In the news conference following the Rockets-Raptors preseason game in Tokyo, a reporter from CNN asked the pair if they would “feel differently about speaking out” on issues because of recent events.

A member of the Rockets media relations staff interrupted, saying the players were taking basketball-related questions only.

“A team representative inappropriately interjected to prevent CNN’s Christina Macfarlane from receiving an answer to her question,” the league said in a statement issued Thursday. “We’ve apologized to Ms. Macfarlane as this was inconsistent with how the NBA conducts media events.”

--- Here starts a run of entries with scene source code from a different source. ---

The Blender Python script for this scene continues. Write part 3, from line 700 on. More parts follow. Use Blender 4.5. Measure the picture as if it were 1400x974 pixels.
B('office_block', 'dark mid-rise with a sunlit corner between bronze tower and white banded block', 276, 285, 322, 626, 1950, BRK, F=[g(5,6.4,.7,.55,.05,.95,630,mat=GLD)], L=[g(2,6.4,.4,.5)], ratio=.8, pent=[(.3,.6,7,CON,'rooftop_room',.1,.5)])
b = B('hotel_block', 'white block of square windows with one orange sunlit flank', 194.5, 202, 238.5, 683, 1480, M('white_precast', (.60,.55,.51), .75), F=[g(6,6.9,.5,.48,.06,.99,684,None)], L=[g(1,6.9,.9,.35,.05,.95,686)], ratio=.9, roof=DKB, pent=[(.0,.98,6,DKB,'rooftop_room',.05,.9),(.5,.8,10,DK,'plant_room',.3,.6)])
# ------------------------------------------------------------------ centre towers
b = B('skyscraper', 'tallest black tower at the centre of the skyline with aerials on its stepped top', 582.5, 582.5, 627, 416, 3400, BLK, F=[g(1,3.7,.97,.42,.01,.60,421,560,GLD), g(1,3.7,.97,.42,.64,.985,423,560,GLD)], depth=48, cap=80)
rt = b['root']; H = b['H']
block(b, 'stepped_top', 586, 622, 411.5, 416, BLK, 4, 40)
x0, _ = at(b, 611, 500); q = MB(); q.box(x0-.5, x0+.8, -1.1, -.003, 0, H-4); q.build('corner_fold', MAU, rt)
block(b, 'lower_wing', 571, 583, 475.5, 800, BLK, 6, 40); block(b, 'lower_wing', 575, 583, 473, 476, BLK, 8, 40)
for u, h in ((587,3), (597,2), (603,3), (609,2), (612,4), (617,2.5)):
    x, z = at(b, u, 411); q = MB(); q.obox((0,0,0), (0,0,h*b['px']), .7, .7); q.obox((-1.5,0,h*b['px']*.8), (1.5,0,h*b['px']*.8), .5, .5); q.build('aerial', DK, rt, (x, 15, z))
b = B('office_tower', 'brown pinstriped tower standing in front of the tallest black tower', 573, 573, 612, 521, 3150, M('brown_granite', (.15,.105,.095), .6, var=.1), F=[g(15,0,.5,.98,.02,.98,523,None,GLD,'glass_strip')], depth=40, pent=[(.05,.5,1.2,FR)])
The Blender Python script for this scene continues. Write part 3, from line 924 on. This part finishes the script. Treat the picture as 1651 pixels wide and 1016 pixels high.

Rockets general manager Daryl Morey set off the controversy by posting a tweet — that has since been deleted — supporting anti-government protests in Hong Kong.

China has reacted strongly to the comments, canceling events surrounding the Lakers’ and Nets’ visit to the country for two preseason games. The games themself were in jeopardy; however, the teams did meet in Shanghai Thursday with certain restrictions. Postgame media availability with players was canceled, and a scheduled news conference with commissioner Adam Silver was scrapped. The game was not shown on TV in China.

Silver, speaking in Japan on Tuesday, said he and the league are “apologetic” over the reaction that followed Morey’s tweet but noted that “we are not apologizing for Daryl exercising his freedom of expression.”

Harden has also commented on the situation.

On Monday, standing with Westbrook after a practice in Tokyo, Harden said: “We apologize. You know, we love China. We love playing there. For both of us individually, we go there once or twice a year. They show us the most important love.”

“We appreciate them as a fan base. We love everything there about them, and we appreciate the support that they give us individually and as [an] organization.”

On Wednesday, he said: “We all have freedom of speech, that is the world we live in. Everyone should (say) how they feel and their thought process, be able to speak it. Obviously some people are going to feel some type of ways, others are going to agree. That is just the world we live in. I am here for Adam Silver.”

The protests in Hong Kong were sparked by a proposed extradition law that would have allowed suspects to be sent to China to face trial. Activists saw that as a threat to the legal rights that Hong Kong residents have under the current “one country, two systems” framework.